■ **Source material**
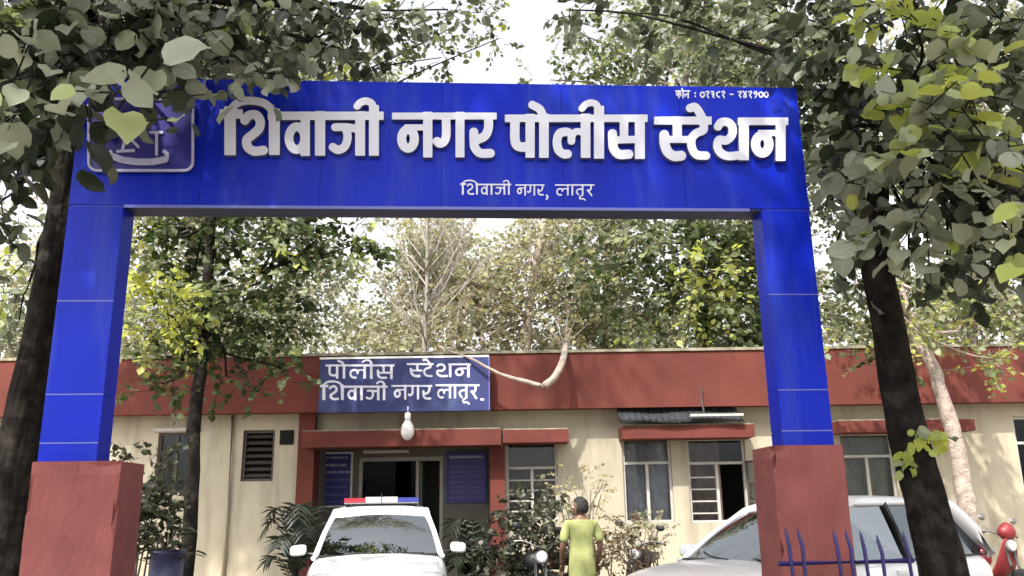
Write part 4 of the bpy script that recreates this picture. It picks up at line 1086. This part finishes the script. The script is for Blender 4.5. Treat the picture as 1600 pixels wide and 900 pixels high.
# --- right broad-leaved tree
TR = thing('broad_leaved_tree', 'dark trunked tree with large round leaves right of the gateway', 'tree', tuple(at(1475, 890, 7.4).xy) + (0,))
def loc_(root, pts): return [Vector(p) - root.location for p in pts]
tp = [at(1500, 1000, 7.4) , at(1474, 900, 7.4), at(1450, 800, 7.4), at(1425, 700, 7.4), at(1403, 600, 7.4), at(1386, 500, 7.35), at(1368, 400, 7.3), at(1362, 300, 7.2)]
tp[0].z = 0
bark_trunk(loc_(TR, tp), .20, .12, TR, 4)
fork = tp[-2]
cr = Crown(); ends = []
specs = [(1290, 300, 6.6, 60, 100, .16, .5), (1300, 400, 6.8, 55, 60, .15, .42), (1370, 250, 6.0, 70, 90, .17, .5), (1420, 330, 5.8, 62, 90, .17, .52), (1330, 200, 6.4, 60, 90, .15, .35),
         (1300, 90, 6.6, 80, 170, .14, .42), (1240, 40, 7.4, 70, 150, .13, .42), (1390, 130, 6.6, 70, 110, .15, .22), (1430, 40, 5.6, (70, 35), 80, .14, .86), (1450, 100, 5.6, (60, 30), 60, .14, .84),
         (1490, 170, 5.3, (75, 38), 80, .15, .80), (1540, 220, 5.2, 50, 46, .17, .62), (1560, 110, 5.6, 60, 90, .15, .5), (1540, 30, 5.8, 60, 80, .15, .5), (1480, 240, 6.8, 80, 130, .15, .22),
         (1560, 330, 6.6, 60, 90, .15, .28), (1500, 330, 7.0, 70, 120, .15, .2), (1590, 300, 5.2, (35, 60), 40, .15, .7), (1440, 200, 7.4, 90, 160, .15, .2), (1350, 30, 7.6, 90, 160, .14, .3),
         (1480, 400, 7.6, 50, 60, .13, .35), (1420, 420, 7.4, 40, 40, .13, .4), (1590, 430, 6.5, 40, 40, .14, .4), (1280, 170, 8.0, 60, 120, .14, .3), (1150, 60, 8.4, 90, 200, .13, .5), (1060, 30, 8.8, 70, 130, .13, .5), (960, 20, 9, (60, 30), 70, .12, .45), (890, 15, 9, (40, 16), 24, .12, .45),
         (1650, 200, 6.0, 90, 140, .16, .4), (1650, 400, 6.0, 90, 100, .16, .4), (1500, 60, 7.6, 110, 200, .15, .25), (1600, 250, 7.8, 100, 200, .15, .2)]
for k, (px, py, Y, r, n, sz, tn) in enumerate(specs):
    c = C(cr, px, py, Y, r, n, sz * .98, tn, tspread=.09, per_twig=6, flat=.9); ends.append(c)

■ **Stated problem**
Set down the complete material exactly, but do not include the images.

■ **Task response**
Write part 4 of the bpy script that recreates this picture. It picks up at line 1086. This part finishes the script. The script is for Blender 4.5. Treat the picture as 1600 pixels wide and 900 pixels high.
# --- right broad-leaved tree
TR = thing('broad_leaved_tree', 'dark trunked tree with large round leaves right of the gateway', 'tree', tuple(at(1475, 890, 7.4).xy) + (0,))
def loc_(root, pts): return [Vector(p) - root.location for p in pts]
tp = [at(1500, 1000, 7.4) , at(1474, 900, 7.4), at(1450, 800, 7.4), at(1425, 700, 7.4), at(1403, 600, 7.4), at(1386, 500, 7.35), at(1368, 400, 7.3), at(1362, 300, 7.2)]
tp[0].z = 0
bark_trunk(loc_(TR, tp), .20, .12, TR, 4)
fork = tp[-2]
cr = Crown(); ends = []
specs = [(1290, 300, 6.6, 60, 100, .16, .5), (1300, 400, 6.8, 55, 60, .15, .42), (1370, 250, 6.0, 70, 90, .17, .5), (1420, 330, 5.8, 62, 90, .17, .52), (1330, 200, 6.4, 60, 90, .15, .35),
         (1300, 90, 6.6, 80, 170, .14, .42), (1240, 40, 7.4, 70, 150, .13, .42), (1390, 130, 6.6, 70, 110, .15, .22), (1430, 40, 5.6, (70, 35), 80, .14, .86), (1450, 100, 5.6, (60, 30), 60, .14, .84),
         (1490, 170, 5.3, (75, 38), 80, .15, .80), (1540, 220, 5.2, 50, 46, .17, .62), (1560, 110, 5.6, 60, 90, .15, .5), (1540, 30, 5.8, 60, 80, .15, .5), (1480, 240, 6.8, 80, 130, .15, .22),
         (1560, 330, 6.6, 60, 90, .15, .28), (1500, 330, 7.0, 70, 120, .15, .2), (1590, 300, 5.2, (35, 60), 40, .15, .7), (1440, 200, 7.4, 90, 160, .15, .2), (1350, 30, 7.6, 90, 160, .14, .3),
         (1480, 400, 7.6, 50, 60, .13, .35), (1420, 420, 7.4, 40, 40, .13, .4), (1590, 430, 6.5, 40, 40, .14, .4), (1280, 170, 8.0, 60, 120, .14, .3), (1150, 60, 8.4, 90, 200, .13, .5), (1060, 30, 8.8, 70, 130, .13, .5), (960, 20, 9, (60, 30), 70, .12, .45), (890, 15, 9, (40, 16), 24, .12, .45),
         (1650, 200, 6.0, 90, 140, .16, .4), (1650, 400, 6.0, 90, 100, .16, .4), (1500, 60, 7.6, 110, 200, .15, .25), (1600, 250, 7.8, 100, 200, .15, .2)]
for k, (px, py, Y, r, n, sz, tn) in enumerate(specs):
    c = C(cr, px, py, Y, r, n, sz * .98, tn, tspread=.09, per_twig=6, flat=.9); ends.append(c)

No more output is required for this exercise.